>>

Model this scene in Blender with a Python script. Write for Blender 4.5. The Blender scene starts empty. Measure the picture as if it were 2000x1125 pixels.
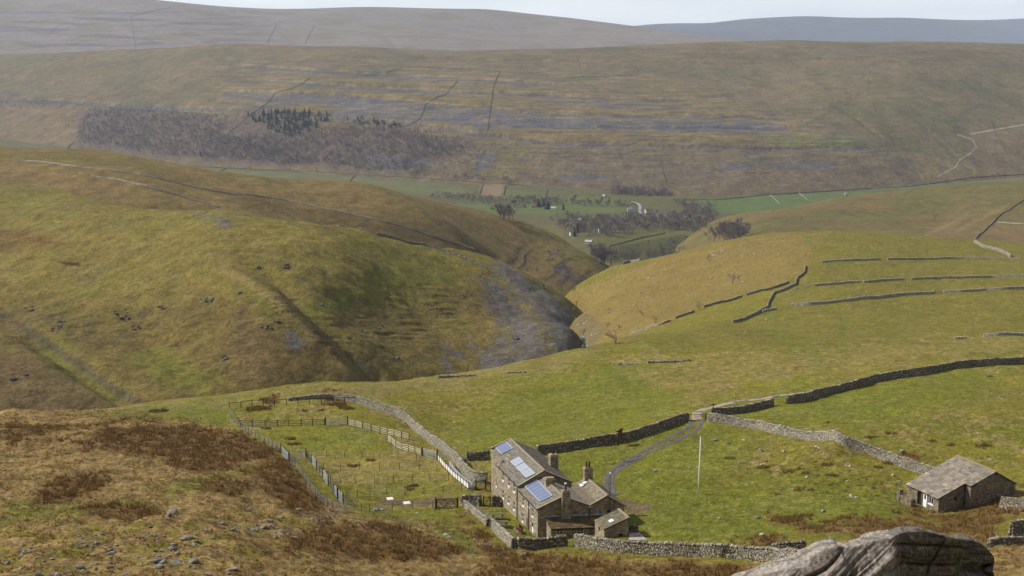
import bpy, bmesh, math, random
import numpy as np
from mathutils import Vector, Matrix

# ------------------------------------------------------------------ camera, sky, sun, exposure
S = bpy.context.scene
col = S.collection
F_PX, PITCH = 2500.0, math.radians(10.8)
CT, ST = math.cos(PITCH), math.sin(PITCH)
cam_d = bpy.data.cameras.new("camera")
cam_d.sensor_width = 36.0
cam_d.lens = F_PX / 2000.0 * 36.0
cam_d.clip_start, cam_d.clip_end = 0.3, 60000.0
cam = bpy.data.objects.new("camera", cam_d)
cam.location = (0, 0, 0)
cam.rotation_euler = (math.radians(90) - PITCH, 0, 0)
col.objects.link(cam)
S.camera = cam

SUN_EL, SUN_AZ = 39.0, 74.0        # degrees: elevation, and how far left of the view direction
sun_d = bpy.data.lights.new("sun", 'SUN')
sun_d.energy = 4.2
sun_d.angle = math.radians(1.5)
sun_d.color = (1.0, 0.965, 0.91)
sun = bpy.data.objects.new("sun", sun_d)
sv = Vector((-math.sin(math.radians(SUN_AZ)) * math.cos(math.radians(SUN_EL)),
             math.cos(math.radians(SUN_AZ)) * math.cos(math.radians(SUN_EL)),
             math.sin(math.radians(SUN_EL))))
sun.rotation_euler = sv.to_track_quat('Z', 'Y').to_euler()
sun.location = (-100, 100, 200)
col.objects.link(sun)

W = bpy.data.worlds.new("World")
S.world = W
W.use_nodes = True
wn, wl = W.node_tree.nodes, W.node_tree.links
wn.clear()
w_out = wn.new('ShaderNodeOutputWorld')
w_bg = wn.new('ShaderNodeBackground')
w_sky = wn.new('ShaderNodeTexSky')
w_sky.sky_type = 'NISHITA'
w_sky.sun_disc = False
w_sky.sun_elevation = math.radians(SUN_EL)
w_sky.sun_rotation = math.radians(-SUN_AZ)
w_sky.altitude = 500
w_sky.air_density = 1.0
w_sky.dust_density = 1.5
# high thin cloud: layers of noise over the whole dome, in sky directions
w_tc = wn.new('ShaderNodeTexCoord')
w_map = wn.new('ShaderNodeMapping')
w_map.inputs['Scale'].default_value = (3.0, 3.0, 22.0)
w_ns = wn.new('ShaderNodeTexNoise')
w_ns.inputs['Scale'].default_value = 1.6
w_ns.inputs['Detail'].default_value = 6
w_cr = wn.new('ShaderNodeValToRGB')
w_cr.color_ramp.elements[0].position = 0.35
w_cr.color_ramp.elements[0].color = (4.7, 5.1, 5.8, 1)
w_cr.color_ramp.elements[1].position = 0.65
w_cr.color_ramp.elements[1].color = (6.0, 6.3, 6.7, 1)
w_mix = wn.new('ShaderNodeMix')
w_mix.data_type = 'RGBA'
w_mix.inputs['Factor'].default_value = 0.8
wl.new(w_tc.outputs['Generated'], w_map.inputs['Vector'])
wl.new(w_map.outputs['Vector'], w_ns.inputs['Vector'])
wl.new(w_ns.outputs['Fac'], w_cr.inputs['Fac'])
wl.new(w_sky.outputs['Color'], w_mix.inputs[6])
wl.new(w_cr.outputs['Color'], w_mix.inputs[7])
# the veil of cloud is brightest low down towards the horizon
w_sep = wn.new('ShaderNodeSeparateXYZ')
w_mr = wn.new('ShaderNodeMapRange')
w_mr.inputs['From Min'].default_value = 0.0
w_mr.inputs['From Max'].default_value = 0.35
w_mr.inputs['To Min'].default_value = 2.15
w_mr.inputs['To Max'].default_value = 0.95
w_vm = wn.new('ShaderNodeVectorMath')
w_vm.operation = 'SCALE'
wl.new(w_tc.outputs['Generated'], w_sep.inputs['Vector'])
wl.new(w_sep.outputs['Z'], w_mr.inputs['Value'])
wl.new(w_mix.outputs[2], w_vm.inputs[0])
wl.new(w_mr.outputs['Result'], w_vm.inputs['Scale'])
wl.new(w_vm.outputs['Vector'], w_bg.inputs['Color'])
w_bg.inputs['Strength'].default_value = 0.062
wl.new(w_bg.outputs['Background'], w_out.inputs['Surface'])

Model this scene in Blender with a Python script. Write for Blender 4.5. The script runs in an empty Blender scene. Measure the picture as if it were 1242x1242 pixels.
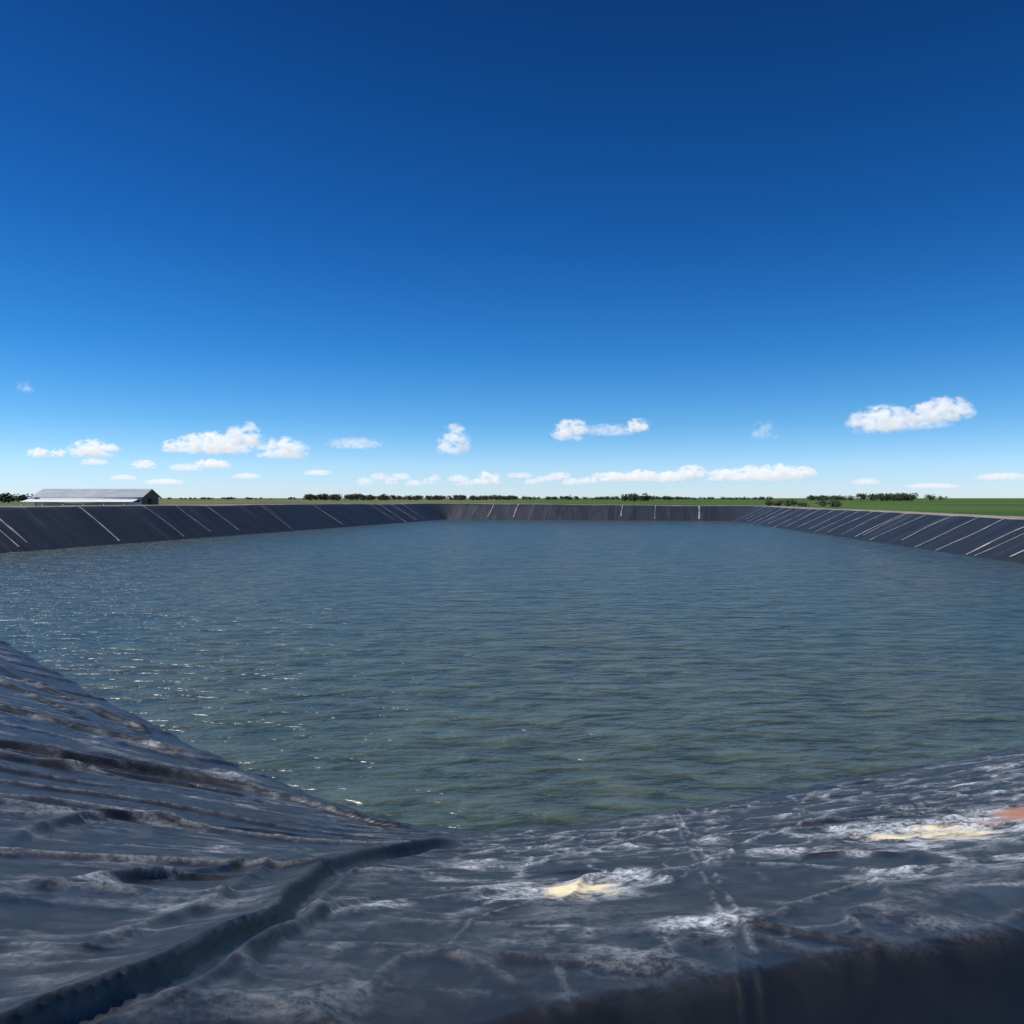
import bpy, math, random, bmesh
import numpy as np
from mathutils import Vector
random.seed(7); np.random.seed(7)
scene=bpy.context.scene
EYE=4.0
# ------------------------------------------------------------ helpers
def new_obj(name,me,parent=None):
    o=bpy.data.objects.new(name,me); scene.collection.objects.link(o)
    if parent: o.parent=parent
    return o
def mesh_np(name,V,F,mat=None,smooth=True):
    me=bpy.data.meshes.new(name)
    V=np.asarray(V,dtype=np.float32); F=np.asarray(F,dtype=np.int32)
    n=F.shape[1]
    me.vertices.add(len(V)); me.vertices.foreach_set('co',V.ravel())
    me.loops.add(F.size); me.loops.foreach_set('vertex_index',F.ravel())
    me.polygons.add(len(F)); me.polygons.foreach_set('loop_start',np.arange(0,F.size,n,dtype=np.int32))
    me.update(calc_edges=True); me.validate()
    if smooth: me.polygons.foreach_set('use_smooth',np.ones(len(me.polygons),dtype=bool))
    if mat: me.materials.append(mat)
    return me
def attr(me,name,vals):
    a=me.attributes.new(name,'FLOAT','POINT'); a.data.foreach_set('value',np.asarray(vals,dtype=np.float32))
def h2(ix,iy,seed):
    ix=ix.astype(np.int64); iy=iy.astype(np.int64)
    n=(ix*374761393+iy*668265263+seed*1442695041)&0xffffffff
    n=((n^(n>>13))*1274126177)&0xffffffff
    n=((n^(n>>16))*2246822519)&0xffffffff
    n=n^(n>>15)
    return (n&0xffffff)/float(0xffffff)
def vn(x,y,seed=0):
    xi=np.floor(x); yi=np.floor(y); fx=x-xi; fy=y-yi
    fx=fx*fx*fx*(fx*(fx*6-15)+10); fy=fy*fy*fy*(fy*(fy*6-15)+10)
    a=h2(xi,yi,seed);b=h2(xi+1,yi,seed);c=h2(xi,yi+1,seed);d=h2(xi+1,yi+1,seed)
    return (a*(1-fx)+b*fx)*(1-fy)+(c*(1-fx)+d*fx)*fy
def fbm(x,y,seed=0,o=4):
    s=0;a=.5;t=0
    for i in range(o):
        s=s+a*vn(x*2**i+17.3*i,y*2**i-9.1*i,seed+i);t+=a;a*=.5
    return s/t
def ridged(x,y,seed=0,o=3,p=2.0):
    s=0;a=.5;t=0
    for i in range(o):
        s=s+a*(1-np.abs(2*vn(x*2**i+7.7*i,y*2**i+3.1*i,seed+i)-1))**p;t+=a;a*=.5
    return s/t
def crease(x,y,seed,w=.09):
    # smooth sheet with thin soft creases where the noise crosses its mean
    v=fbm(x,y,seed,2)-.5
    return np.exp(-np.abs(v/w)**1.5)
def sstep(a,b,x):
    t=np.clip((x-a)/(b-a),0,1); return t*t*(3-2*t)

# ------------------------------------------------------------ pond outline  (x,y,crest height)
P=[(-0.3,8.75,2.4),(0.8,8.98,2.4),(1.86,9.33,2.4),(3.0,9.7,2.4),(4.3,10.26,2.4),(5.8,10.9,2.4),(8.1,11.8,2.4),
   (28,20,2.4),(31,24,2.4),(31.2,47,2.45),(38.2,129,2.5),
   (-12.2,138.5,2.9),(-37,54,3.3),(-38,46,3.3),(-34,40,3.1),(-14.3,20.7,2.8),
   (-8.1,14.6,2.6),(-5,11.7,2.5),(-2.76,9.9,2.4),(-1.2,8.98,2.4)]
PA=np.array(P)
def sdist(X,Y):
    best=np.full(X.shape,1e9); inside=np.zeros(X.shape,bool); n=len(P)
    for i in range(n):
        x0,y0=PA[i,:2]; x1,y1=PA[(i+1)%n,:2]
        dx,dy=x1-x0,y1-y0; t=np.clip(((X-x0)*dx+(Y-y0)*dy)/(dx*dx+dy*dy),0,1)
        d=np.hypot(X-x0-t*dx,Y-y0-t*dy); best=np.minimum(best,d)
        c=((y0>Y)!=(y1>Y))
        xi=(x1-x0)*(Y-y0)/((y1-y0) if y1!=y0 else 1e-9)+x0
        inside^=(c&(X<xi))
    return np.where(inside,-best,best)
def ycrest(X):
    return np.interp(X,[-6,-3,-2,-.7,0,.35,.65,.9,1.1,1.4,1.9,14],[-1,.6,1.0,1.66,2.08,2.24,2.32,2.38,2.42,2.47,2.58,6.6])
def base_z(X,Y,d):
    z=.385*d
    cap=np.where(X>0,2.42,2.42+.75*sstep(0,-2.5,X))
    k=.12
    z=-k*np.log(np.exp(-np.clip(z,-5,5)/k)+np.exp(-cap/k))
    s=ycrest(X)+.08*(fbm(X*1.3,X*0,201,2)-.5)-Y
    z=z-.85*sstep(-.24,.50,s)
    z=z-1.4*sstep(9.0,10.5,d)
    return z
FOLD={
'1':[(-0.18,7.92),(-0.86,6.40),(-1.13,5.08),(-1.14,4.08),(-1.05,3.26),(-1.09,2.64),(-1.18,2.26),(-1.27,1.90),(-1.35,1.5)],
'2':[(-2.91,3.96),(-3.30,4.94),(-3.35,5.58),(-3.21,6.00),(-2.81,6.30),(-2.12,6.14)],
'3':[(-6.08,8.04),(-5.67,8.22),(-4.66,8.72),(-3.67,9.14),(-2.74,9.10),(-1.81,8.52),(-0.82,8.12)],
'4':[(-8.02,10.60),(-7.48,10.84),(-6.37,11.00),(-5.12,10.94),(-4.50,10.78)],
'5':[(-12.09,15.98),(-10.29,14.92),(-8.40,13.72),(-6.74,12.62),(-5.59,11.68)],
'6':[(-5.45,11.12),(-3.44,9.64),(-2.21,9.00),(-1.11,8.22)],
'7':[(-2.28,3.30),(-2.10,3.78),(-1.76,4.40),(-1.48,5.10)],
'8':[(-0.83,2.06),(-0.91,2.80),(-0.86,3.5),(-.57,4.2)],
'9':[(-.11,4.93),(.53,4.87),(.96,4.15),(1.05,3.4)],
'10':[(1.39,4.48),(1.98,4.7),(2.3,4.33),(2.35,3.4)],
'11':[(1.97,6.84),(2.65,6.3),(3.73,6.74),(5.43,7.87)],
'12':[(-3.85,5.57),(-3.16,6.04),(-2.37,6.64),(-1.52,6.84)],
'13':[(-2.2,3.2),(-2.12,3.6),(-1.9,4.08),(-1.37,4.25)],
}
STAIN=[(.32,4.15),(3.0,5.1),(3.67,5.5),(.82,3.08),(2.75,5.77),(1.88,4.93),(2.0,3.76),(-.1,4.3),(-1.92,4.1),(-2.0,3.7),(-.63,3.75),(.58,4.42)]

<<

__Requirements__. Copy nothing past the line containing "S.camera = cam": reproduce every line from the start of the records up to it, skipping pictures.

__Task response__.
Model this scene in Blender with a Python script. Write for Blender 4.5. The Blender scene starts empty. Measure the picture as if it were 2000x1125 pixels.
import bpy, bmesh, math, random
import numpy as np
from mathutils import Vector, Matrix

# ------------------------------------------------------------------ camera, sky, sun, exposure
S = bpy.context.scene
col = S.collection
F_PX, PITCH = 2500.0, math.radians(10.8)
CT, ST = math.cos(PITCH), math.sin(PITCH)
cam_d = bpy.data.cameras.new("camera")
cam_d.sensor_width = 36.0
cam_d.lens = F_PX / 2000.0 * 36.0
cam_d.clip_start, cam_d.clip_end = 0.3, 60000.0
cam = bpy.data.objects.new("camera", cam_d)
cam.location = (0, 0, 0)
cam.rotation_euler = (math.radians(90) - PITCH, 0, 0)
col.objects.link(cam)
S.camera = cam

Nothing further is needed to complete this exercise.